● **INFORMATION PROVIDED**:
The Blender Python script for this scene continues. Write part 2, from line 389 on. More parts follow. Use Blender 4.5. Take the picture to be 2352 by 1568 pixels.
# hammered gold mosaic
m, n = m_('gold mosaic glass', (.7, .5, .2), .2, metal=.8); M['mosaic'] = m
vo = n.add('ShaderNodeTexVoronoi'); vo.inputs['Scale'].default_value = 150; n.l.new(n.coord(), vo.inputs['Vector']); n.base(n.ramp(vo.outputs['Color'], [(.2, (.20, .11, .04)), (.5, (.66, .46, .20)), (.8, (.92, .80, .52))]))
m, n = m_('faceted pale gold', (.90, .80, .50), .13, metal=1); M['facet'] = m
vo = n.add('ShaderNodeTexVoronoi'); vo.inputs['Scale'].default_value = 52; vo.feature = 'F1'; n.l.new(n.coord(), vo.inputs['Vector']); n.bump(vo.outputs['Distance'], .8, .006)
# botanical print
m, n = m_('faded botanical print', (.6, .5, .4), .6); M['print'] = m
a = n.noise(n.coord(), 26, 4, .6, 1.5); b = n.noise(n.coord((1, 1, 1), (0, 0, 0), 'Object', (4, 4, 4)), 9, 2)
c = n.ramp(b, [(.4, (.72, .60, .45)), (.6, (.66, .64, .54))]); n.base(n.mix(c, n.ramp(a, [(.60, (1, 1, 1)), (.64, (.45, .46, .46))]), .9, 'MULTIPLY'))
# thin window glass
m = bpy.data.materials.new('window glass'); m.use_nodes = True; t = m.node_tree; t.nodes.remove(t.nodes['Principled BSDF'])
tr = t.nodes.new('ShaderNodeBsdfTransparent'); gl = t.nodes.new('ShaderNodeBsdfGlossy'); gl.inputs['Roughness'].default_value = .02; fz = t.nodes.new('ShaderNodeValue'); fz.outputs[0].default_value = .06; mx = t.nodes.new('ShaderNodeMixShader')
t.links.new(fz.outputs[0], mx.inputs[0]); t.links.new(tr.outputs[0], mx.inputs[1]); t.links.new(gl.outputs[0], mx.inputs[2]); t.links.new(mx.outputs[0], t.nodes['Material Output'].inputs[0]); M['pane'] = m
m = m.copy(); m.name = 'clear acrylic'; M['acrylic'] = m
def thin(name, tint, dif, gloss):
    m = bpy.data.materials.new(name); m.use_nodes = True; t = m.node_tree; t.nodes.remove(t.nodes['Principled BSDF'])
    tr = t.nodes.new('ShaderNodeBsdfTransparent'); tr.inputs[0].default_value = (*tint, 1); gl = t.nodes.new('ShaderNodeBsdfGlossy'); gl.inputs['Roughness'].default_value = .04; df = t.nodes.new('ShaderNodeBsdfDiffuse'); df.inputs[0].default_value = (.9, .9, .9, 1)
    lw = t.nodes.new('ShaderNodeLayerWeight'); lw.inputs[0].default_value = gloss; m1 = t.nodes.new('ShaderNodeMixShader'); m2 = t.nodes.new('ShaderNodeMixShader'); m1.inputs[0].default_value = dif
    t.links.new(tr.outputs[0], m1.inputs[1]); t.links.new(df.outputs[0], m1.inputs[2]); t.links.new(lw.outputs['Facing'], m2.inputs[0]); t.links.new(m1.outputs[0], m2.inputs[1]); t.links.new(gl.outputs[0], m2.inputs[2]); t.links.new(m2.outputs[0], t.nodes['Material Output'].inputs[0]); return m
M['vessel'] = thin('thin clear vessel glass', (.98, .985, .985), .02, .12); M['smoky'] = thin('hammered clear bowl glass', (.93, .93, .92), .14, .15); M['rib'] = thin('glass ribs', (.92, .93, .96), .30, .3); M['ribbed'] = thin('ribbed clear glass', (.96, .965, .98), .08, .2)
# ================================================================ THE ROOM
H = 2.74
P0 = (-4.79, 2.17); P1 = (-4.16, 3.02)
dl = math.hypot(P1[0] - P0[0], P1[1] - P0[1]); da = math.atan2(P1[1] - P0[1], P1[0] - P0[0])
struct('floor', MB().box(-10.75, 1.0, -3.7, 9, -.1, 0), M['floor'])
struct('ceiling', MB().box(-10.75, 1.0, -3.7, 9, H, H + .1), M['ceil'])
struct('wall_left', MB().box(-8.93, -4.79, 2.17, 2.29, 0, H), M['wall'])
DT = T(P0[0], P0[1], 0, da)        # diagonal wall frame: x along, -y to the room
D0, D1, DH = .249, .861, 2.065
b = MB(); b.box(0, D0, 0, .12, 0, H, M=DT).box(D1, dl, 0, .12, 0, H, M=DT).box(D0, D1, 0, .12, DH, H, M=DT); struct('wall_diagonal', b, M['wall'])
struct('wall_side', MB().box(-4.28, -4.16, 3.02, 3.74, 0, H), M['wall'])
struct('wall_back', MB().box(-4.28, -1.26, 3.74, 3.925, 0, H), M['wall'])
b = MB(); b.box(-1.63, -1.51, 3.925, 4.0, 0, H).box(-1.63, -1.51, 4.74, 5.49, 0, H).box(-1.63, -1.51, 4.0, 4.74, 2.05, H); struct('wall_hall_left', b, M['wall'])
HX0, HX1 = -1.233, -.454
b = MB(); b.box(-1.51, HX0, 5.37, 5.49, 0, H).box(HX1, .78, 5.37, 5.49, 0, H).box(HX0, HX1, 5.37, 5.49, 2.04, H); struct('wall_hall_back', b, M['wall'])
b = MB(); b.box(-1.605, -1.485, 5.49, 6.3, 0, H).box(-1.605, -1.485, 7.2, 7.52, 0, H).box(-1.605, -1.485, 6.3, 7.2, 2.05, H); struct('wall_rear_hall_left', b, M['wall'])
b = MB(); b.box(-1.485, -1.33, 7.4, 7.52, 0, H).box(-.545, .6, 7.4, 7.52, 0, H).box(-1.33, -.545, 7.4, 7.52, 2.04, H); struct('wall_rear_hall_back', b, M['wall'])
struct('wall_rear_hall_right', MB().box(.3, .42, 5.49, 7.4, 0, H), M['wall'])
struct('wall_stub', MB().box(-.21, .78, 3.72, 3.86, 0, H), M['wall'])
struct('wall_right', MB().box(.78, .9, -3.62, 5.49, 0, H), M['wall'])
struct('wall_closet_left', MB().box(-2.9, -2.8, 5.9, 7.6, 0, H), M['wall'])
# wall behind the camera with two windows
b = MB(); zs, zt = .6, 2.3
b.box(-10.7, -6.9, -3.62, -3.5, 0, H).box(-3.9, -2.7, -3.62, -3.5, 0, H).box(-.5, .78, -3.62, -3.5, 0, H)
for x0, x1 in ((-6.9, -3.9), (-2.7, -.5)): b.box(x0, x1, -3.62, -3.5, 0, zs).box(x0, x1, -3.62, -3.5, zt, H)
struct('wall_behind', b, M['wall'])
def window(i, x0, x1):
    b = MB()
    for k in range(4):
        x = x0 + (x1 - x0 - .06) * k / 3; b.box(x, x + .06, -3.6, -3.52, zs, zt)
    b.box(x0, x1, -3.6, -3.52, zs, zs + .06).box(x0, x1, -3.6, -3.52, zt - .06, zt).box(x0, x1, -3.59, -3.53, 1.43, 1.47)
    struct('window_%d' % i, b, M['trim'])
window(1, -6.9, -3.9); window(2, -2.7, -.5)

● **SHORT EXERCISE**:
Copy out each line above, character for character.

● **ANSWER TO THE PROBLEM**:
The Blender Python script for this scene continues. Write part 2, from line 389 on. More parts follow. Use Blender 4.5. Take the picture to be 2352 by 1568 pixels.
# hammered gold mosaic
m, n = m_('gold mosaic glass', (.7, .5, .2), .2, metal=.8); M['mosaic'] = m
vo = n.add('ShaderNodeTexVoronoi'); vo.inputs['Scale'].default_value = 150; n.l.new(n.coord(), vo.inputs['Vector']); n.base(n.ramp(vo.outputs['Color'], [(.2, (.20, .11, .04)), (.5, (.66, .46, .20)), (.8, (.92, .80, .52))]))
m, n = m_('faceted pale gold', (.90, .80, .50), .13, metal=1); M['facet'] = m
vo = n.add('ShaderNodeTexVoronoi'); vo.inputs['Scale'].default_value = 52; vo.feature = 'F1'; n.l.new(n.coord(), vo.inputs['Vector']); n.bump(vo.outputs['Distance'], .8, .006)
# botanical print
m, n = m_('faded botanical print', (.6, .5, .4), .6); M['print'] = m
a = n.noise(n.coord(), 26, 4, .6, 1.5); b = n.noise(n.coord((1, 1, 1), (0, 0, 0), 'Object', (4, 4, 4)), 9, 2)
c = n.ramp(b, [(.4, (.72, .60, .45)), (.6, (.66, .64, .54))]); n.base(n.mix(c, n.ramp(a, [(.60, (1, 1, 1)), (.64, (.45, .46, .46))]), .9, 'MULTIPLY'))
# thin window glass
m = bpy.data.materials.new('window glass'); m.use_nodes = True; t = m.node_tree; t.nodes.remove(t.nodes['Principled BSDF'])
tr = t.nodes.new('ShaderNodeBsdfTransparent'); gl = t.nodes.new('ShaderNodeBsdfGlossy'); gl.inputs['Roughness'].default_value = .02; fz = t.nodes.new('ShaderNodeValue'); fz.outputs[0].default_value = .06; mx = t.nodes.new('ShaderNodeMixShader')
t.links.new(fz.outputs[0], mx.inputs[0]); t.links.new(tr.outputs[0], mx.inputs[1]); t.links.new(gl.outputs[0], mx.inputs[2]); t.links.new(mx.outputs[0], t.nodes['Material Output'].inputs[0]); M['pane'] = m
m = m.copy(); m.name = 'clear acrylic'; M['acrylic'] = m
def thin(name, tint, dif, gloss):
    m = bpy.data.materials.new(name); m.use_nodes = True; t = m.node_tree; t.nodes.remove(t.nodes['Principled BSDF'])
    tr = t.nodes.new('ShaderNodeBsdfTransparent'); tr.inputs[0].default_value = (*tint, 1); gl = t.nodes.new('ShaderNodeBsdfGlossy'); gl.inputs['Roughness'].default_value = .04; df = t.nodes.new('ShaderNodeBsdfDiffuse'); df.inputs[0].default_value = (.9, .9, .9, 1)
    lw = t.nodes.new('ShaderNodeLayerWeight'); lw.inputs[0].default_value = gloss; m1 = t.nodes.new('ShaderNodeMixShader'); m2 = t.nodes.new('ShaderNodeMixShader'); m1.inputs[0].default_value = dif
    t.links.new(tr.outputs[0], m1.inputs[1]); t.links.new(df.outputs[0], m1.inputs[2]); t.links.new(lw.outputs['Facing'], m2.inputs[0]); t.links.new(m1.outputs[0], m2.inputs[1]); t.links.new(gl.outputs[0], m2.inputs[2]); t.links.new(m2.outputs[0], t.nodes['Material Output'].inputs[0]); return m
M['vessel'] = thin('thin clear vessel glass', (.98, .985, .985), .02, .12); M['smoky'] = thin('hammered clear bowl glass', (.93, .93, .92), .14, .15); M['rib'] = thin('glass ribs', (.92, .93, .96), .30, .3); M['ribbed'] = thin('ribbed clear glass', (.96, .965, .98), .08, .2)
# ================================================================ THE ROOM
H = 2.74
P0 = (-4.79, 2.17); P1 = (-4.16, 3.02)
dl = math.hypot(P1[0] - P0[0], P1[1] - P0[1]); da = math.atan2(P1[1] - P0[1], P1[0] - P0[0])
struct('floor', MB().box(-10.75, 1.0, -3.7, 9, -.1, 0), M['floor'])
struct('ceiling', MB().box(-10.75, 1.0, -3.7, 9, H, H + .1), M['ceil'])
struct('wall_left', MB().box(-8.93, -4.79, 2.17, 2.29, 0, H), M['wall'])
DT = T(P0[0], P0[1], 0, da)        # diagonal wall frame: x along, -y to the room
D0, D1, DH = .249, .861, 2.065
b = MB(); b.box(0, D0, 0, .12, 0, H, M=DT).box(D1, dl, 0, .12, 0, H, M=DT).box(D0, D1, 0, .12, DH, H, M=DT); struct('wall_diagonal', b, M['wall'])
struct('wall_side', MB().box(-4.28, -4.16, 3.02, 3.74, 0, H), M['wall'])
struct('wall_back', MB().box(-4.28, -1.26, 3.74, 3.925, 0, H), M['wall'])
b = MB(); b.box(-1.63, -1.51, 3.925, 4.0, 0, H).box(-1.63, -1.51, 4.74, 5.49, 0, H).box(-1.63, -1.51, 4.0, 4.74, 2.05, H); struct('wall_hall_left', b, M['wall'])
HX0, HX1 = -1.233, -.454
b = MB(); b.box(-1.51, HX0, 5.37, 5.49, 0, H).box(HX1, .78, 5.37, 5.49, 0, H).box(HX0, HX1, 5.37, 5.49, 2.04, H); struct('wall_hall_back', b, M['wall'])
b = MB(); b.box(-1.605, -1.485, 5.49, 6.3, 0, H).box(-1.605, -1.485, 7.2, 7.52, 0, H).box(-1.605, -1.485, 6.3, 7.2, 2.05, H); struct('wall_rear_hall_left', b, M['wall'])
b = MB(); b.box(-1.485, -1.33, 7.4, 7.52, 0, H).box(-.545, .6, 7.4, 7.52, 0, H).box(-1.33, -.545, 7.4, 7.52, 2.04, H); struct('wall_rear_hall_back', b, M['wall'])
struct('wall_rear_hall_right', MB().box(.3, .42, 5.49, 7.4, 0, H), M['wall'])
struct('wall_stub', MB().box(-.21, .78, 3.72, 3.86, 0, H), M['wall'])
struct('wall_right', MB().box(.78, .9, -3.62, 5.49, 0, H), M['wall'])
struct('wall_closet_left', MB().box(-2.9, -2.8, 5.9, 7.6, 0, H), M['wall'])
# wall behind the camera with two windows
b = MB(); zs, zt = .6, 2.3
b.box(-10.7, -6.9, -3.62, -3.5, 0, H).box(-3.9, -2.7, -3.62, -3.5, 0, H).box(-.5, .78, -3.62, -3.5, 0, H)
for x0, x1 in ((-6.9, -3.9), (-2.7, -.5)): b.box(x0, x1, -3.62, -3.5, 0, zs).box(x0, x1, -3.62, -3.5, zt, H)
struct('wall_behind', b, M['wall'])
def window(i, x0, x1):
    b = MB()
    for k in range(4):
        x = x0 + (x1 - x0 - .06) * k / 3; b.box(x, x + .06, -3.6, -3.52, zs, zt)
    b.box(x0, x1, -3.6, -3.52, zs, zs + .06).box(x0, x1, -3.6, -3.52, zt - .06, zt).box(x0, x1, -3.59, -3.53, 1.43, 1.47)
    struct('window_%d' % i, b, M['trim'])
window(1, -6.9, -3.9); window(2, -2.7, -.5)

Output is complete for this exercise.